Google properly labeled 78 of 103 verified opinion articles, according to the study, but failed to identify 25 articles that were opinion or heavily biased. Those articles were visually presented as if they were legitimate, unbiased news.


The study also revealed that two of the 80 articles Google marked as opinion were not opinion.


Google News aggregates content from more than 20,000 publishers, according to Wikipedia. In December 2019, there were 470 million global visits and 211 million US visits, according to Similarweb.com, which provides website traffic analytics.


Misrepresentation leads to confusion

Important journalistic decisions made by publishers are lost in translation as Google News migrates content to its site.


Traditional media publishers use visual cues and presentation conventions to help readers distinguish objective news reporting from columns, analysis, perspective, and other forms of opinion. These signals and indicators are either absent or poorly substituted on Google News.


Moreover, if a reader selects an article with the expectation that it is news and realizes the article is biased, they may feel deceived and misplace the blame on the publisher of the article rather than the distributor, who was responsible for misrepresenting the article. This reduces trust in legitimate journalistic institutions and factual reporting.


Worse, Google News’ practices indiscriminately rewards agenda-driven publishers and objective journalists alike. This incentive system erodes the quality of online content and promotes misinformation and disinformation that is intentionally created to deceive.


Google could easily fix this

When Google launched Google News in 2002 and became an aggregator and distributor of news, they inherited responsibilities previously held by the news outlets from which they scraped the headlines.
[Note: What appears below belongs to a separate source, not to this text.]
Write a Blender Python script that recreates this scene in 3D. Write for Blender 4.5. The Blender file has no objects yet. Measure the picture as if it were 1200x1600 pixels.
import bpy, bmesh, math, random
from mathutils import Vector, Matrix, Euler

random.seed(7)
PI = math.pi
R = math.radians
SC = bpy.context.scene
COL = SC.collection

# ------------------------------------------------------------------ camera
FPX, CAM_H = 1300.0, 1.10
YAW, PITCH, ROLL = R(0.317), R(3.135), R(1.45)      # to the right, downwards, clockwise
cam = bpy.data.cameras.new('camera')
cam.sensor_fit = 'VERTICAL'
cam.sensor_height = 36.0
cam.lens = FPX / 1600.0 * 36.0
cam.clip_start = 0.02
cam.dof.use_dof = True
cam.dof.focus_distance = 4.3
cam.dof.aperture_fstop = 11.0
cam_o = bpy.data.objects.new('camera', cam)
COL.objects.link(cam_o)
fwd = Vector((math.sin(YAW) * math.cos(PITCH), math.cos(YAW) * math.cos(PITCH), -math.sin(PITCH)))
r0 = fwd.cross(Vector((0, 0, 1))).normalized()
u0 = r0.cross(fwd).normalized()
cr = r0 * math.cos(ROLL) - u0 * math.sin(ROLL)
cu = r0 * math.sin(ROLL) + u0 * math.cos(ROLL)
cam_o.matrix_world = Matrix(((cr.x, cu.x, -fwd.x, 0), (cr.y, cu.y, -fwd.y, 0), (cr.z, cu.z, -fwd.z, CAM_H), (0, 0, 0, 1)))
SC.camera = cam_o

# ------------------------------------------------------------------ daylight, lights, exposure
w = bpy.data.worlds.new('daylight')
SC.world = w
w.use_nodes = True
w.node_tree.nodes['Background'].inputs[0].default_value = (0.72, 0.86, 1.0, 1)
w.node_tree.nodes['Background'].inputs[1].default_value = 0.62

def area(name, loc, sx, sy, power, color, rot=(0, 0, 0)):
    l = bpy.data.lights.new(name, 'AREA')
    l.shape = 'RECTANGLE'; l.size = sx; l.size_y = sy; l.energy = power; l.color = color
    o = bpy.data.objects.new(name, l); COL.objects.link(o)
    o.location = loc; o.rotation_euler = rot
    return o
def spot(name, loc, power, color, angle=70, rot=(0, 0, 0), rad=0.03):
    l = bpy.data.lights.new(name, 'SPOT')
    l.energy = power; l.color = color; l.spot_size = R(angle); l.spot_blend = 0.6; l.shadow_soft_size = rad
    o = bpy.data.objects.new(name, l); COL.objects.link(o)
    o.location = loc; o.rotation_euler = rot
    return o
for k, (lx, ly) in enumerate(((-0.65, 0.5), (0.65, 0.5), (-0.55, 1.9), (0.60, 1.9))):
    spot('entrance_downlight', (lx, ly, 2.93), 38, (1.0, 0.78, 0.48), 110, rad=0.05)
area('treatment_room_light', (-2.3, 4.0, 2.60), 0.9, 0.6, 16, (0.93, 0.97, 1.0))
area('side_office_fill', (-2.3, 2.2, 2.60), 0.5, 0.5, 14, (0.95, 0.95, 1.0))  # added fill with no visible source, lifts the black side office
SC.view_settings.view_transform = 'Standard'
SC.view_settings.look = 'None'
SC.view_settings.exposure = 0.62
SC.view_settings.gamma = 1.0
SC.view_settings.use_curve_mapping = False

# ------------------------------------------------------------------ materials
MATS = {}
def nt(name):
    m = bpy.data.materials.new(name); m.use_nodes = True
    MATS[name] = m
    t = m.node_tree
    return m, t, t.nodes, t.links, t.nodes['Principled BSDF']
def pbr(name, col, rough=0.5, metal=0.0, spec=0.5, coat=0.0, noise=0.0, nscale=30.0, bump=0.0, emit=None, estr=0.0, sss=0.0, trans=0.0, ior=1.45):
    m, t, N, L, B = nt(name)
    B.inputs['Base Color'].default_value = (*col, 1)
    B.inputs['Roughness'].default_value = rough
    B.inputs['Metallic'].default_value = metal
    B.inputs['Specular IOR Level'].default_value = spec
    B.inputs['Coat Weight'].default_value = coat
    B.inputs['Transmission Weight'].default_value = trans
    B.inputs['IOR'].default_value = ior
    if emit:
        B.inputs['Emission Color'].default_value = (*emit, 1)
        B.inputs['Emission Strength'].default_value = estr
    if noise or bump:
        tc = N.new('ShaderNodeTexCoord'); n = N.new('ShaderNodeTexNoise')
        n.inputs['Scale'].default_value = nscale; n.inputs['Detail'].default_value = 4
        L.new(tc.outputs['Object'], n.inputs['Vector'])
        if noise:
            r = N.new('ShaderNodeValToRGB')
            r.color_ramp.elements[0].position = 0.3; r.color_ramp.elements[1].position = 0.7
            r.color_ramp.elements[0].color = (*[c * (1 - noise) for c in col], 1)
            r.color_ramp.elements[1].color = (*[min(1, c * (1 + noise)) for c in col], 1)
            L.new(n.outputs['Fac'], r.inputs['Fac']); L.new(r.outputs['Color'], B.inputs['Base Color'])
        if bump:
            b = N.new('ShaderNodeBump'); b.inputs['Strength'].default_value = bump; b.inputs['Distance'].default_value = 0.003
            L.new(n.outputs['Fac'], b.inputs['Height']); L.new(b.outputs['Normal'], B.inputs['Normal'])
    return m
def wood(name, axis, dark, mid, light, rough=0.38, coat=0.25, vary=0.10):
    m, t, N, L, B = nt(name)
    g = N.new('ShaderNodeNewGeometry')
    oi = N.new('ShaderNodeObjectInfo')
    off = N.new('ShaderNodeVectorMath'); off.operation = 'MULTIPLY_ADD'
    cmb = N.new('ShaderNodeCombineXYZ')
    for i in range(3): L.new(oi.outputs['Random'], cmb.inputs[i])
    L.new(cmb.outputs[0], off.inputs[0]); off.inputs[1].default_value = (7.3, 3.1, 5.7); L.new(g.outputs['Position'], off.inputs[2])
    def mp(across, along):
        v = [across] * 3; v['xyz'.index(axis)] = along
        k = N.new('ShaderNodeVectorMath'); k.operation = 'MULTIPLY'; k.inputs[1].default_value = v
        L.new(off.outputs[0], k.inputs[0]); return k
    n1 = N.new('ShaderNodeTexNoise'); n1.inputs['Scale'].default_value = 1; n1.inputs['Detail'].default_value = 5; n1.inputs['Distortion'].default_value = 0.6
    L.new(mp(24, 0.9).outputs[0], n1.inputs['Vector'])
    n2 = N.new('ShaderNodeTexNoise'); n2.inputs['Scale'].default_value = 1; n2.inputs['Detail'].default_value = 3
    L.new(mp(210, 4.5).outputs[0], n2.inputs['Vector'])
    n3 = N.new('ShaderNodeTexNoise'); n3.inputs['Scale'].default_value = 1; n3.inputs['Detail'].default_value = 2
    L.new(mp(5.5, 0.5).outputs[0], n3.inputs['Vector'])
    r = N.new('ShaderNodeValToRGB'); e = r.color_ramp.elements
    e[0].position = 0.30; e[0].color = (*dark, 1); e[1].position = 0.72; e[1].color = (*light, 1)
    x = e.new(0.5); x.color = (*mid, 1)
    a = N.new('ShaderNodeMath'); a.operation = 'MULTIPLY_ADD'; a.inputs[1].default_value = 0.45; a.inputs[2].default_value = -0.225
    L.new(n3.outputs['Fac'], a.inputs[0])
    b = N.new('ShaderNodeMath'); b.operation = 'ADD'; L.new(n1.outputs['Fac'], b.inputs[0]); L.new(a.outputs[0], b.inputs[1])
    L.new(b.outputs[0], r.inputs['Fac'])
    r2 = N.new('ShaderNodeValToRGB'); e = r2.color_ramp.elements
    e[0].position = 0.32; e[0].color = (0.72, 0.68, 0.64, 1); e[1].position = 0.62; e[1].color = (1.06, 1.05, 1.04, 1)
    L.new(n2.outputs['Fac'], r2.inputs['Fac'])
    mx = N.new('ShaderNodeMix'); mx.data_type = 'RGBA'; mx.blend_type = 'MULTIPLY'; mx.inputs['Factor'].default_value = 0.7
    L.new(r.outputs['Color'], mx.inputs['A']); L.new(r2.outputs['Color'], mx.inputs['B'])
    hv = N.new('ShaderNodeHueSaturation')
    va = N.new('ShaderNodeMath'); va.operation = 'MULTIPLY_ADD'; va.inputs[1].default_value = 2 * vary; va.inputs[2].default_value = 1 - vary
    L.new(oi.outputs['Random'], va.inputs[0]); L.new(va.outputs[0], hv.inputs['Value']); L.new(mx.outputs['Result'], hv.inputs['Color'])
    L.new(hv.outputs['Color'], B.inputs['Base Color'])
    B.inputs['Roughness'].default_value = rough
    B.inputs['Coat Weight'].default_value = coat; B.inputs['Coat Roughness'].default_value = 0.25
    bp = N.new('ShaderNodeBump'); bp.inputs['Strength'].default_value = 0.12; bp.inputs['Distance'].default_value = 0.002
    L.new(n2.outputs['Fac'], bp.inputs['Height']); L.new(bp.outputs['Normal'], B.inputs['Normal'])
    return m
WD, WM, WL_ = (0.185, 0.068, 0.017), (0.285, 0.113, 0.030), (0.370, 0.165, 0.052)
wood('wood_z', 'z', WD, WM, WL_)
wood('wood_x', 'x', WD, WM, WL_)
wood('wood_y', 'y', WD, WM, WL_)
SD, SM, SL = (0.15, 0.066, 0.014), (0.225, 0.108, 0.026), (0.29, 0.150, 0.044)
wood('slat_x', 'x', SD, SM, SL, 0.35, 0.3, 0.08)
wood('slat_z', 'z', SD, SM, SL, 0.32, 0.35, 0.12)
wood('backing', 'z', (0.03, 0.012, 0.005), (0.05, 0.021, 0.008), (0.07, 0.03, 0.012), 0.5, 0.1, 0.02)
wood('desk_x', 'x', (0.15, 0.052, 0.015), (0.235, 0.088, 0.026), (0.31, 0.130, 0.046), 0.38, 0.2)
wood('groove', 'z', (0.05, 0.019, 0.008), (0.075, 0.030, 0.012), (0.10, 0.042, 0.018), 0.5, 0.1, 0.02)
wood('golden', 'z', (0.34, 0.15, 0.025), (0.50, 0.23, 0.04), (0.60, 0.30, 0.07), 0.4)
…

But they have not assumed those responsibilities nor have they been held accountable for those responsibilities.


Now it’s time. For the sake of all of us, Google News needs to clean up its product.


There are steps they could take that would make a difference:


1. Segregate opinion in its own section.

  • They already have separate sections for other categories of content (sports, entertainment, business, etc.). They should do the same for opinion and biased content (e.g. perspectives, editorials, reviews, etc.)

  • They should only put opinion in the opinion section and only put news in the ‘headlines’ (news) section. No more mingling the two.

  • Present only the best examples of news and the best examples of opinion. Articles that blur the lines between opinion and news should not be selected.


2. More accurately identify opinion and strongly biased content.

  • Nobl has demonstrated it is possible to use machine learning to identify linguistic patterns and classify content by its qualitative characteristics such as sentiment, bias and other factors of credibility. Google should implement the use of this technology in concert with journalists to improve their news product.


3. Provide more effective visual indicators to ensure readers know what they are about to read.

  • Google News needs to increase the visibility of the inconspicuous tag currently used to identify opinion, at a minimum.

  • They should consider the use of intuitively-colored icons next to headlines that are more salient to readers who skim and scan the page. Such a feature is available through Nobl’s browser extension (shown below) and can signal to the reader if the content is high-quality or if it warrants more critical thinking or even avoidance.

Indicators that are more visually accessible, placed in front of the headline, would make it easier for news consumers to notice when scanning the page and browsing headlines.

As long as Google News maintains the current practices, they are contributing to the mistrust of the very media sources that provide their news and enabling the growing divide in America.